By Luke Thomas, February 10, 2026
Very early on in “Iron Lung,” a down-on-his-luck Simon, welded into a scrappy SM-15 submersible engulfed in an ocean of blood, asks an intercom what exactly he’s supposed to be searching for amid a red sea, to which the voice over the intercom plainly admits “I don’t know.”
This is the sentiment I would soon share through the rest of my viewing of the film.
That’s not meant to be a dig on YouTuber Markiplier’s directorial debut, not entirely at least, as “Iron Lung,” based on David Szymanski’s 2022 game of the same name, opts to guide the audience through the film with seemingly as little information as necessary.
Of that information, what’s known is “Iron Lung” takes place after an event named “The Quiet Rapture” has left the universe practically empty. All stars and habitable planets have vanished, while only a sparse number of moons and space stations remain.

Imprisoned for being implicit in the destruction of one of those stations, Markiplier’s character Simon is given a chance at freedom if, although he doesn’t get much of a choice, he explores the aforementioned bloody ocean on one of the moons.
With a sealed porthole, all the SM-15 submersible, a neatly designed practical set, offers Simon to navigate is a coordinate sensor and a sluggish X-ray imaging camera to document his findings. Down at the bottom of the sea, Simon captures a photo of a skeleton before he’s pulled back to the surface to have his findings reviewed.
“Iron Lung” is almost entirely set inside of the SM-15, so a lot hinges on Markiplier’s ability to give a leading performance, of which he gets the job done. It’s evident he’s still getting the grips on professional acting, and that’s amplified by the heavily expository script that has Simon theatrically state exactly how he’s feeling, often to the point of obnoxiousness.
Still, it never quite fully feels out of place, as Simon’s exaggerated reaction to being told he’ll have to go back into the hostile ocean to recover a sample of the skeleton is understandable.

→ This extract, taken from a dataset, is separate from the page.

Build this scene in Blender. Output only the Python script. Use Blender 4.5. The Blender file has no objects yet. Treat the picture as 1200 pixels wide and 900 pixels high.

But having Simon return into the red sea in the same way contributes to the plot of “Iron Lung” feeling severely backloaded. The front half of the movie mainly serves to set the scene bit by bit, also featuring an excessive amount of close-up shots of sweat or blood dripping.

It’s a long half that doesn’t capture much beyond the path that Simon is on, which isn’t very engaging aside from an engrossing stretch when he must find a way back to the charted territory.
But once “Iron Lung” is past that point, it really begins taking off, and unfortunately, when the extensive spiritual horror of the second half shows itself, none of it is explained. The initial decision to leave the audience in the dark about what’s happening on this moon is one I can respect, but when it comes time for the grander scale of Markiplier’s world to show itself, the decision instead feels like a misstep as the unknown feels more underdeveloped than something able to be discovered.
But the incoherence of what’s happening doesn’t kill the entertainment factor of “Iron Lung,” as the film makes use of its extensive amount of fake blood the film’s production headlines foretold in the amusing, pulp horror climax. Even if the otherworldly events transpiring aren’t quite clear, it’s a joy to look at, so much so that I wish the film contained some of that horror in the first half.
“Iron Lung” is a lot of things — ambitious, incoherent, eccentric, expository — but I do feel a success is one of them. Markiplier succeeded in what he set out to do with a promising debut, even if the grandiose horror of his moon remains underdeveloped.